O governo federal pretende retomar o diálogo com o Congresso Nacional para recolocar em pauta a regulação das plataformas digitais. A informação foi confirmada pelo secretário de Políticas Digitais da Presidência da República, João Brant, que afirmou que a estratégia do Executivo será apresentada nas próximas semanas.
Segundo Brant, o desafio está em equilibrar três pilares: a responsabilidade civil das plataformas, o dever de prevenção e precaução — com foco na contenção de conteúdos ilegais e danosos — e a mitigação de riscos sistêmicos inerentes à atividade digital. “É preciso impor responsabilidades e custos, como fazemos com setores que causam impacto ambiental, por exemplo”, defendeu durante palestra na Fiocruz.
O principal projeto que trata do tema, o PL 2.630/2020, conhecido como PL das Fake News, já foi aprovado no Senado, mas está travado na Câmara dos Deputados desde o ano passado por falta de consenso entre os parlamentares.
Atualmente, as plataformas são regidas pelo Marco Civil da Internet, de 2014, que limita sua responsabilização legal apenas a casos em que desobedecem a decisões judiciais. A exceção são conteúdos relacionados a pornografia não consentida ou violações de direitos autorais. Na prática, a moderação de conteúdo segue critérios próprios de cada empresa.
Para Brant, o ambiente digital brasileiro sofre com uma “distorção” grave: as plataformas têm enorme poder de alcance, mas pouca ou nenhuma responsabilização. “Há uma resistência em assumir os impactos da própria atividade”, afirma.
O debate ganhou novo fôlego em meio às denúncias de crimes cometidos contra crianças e adolescentes por meio das redes sociais. O tema também foi impulsionado por embates recentes entre o bilionário Elon Musk e o Supremo Tribunal Federal (STF), quando a plataforma X (antigo Twitter) descumpriu decisões judiciais e teve seus serviços ameaçados de suspensão no Brasil.
Brant classificou o episódio como um “marco” para o debate global sobre soberania digital. “O mundo inteiro estava atento ao que o Brasil faria. E o desfecho, com o Musk cedendo e se comprometendo a cumprir as regras brasileiras, mostrou que os países não precisam aceitar passivamente a imposição de interesses privados estrangeiros.”
A discussão sobre soberania digital também foi levantada pelo sociólogo Afonso Albuquerque, coordenador do Centro de Referência para o Ensino do Combate à Desinformação da UFF. Ele avalia que as recentes ações do governo Trump e a atuação de figuras como Musk e Zuckerberg, aliadas à extrema-direita internacional, aumentaram a pressão por regulamentações em diversos países.
“O comportamento agressivo desses empresários torna ainda mais evidente o quanto essas plataformas interferem em assuntos internos de outros países.

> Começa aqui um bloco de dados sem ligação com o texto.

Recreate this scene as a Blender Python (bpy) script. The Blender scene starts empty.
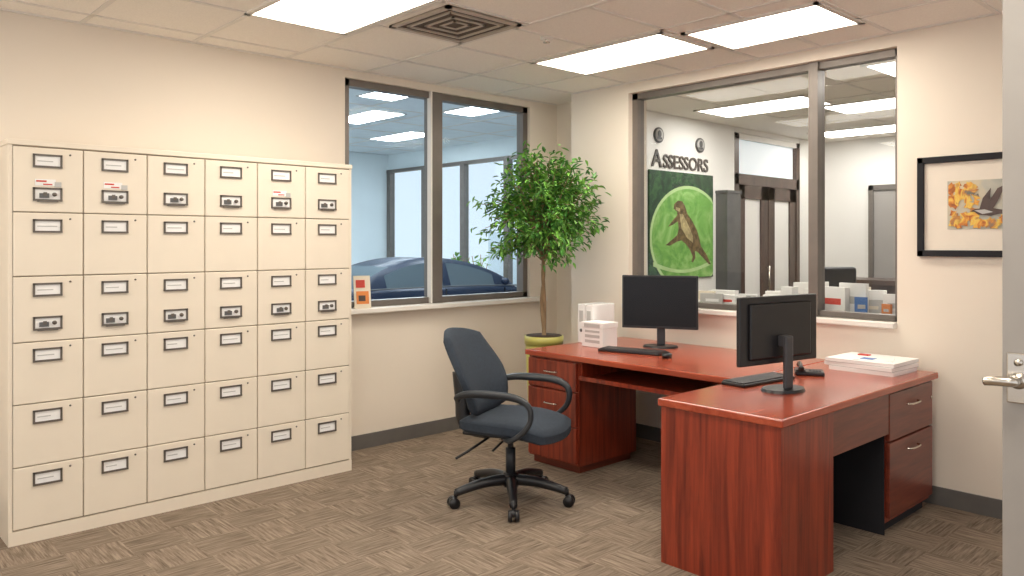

Isso fortalece a agenda de soberania digital”, argumenta.
Albuquerque defende, inclusive, que as regulações nacionais são insuficientes e que o cenário exige mecanismos de governança transnacional. “É preciso estabelecer princípios de transparência algorítmica e regras globais, com instituições capazes de fiscalizar esse ambiente de forma multilateral.”
Para Brant, temas sensíveis como a proteção de crianças e adolescentes e a explosão de golpes virtuais podem contribuir para aumentar a pressão popular sobre o Congresso e destravar a pauta. “Muitas vezes, as próprias plataformas lucram com conteúdos fraudulentos. Não é mais possível tratar isso como algo natural.”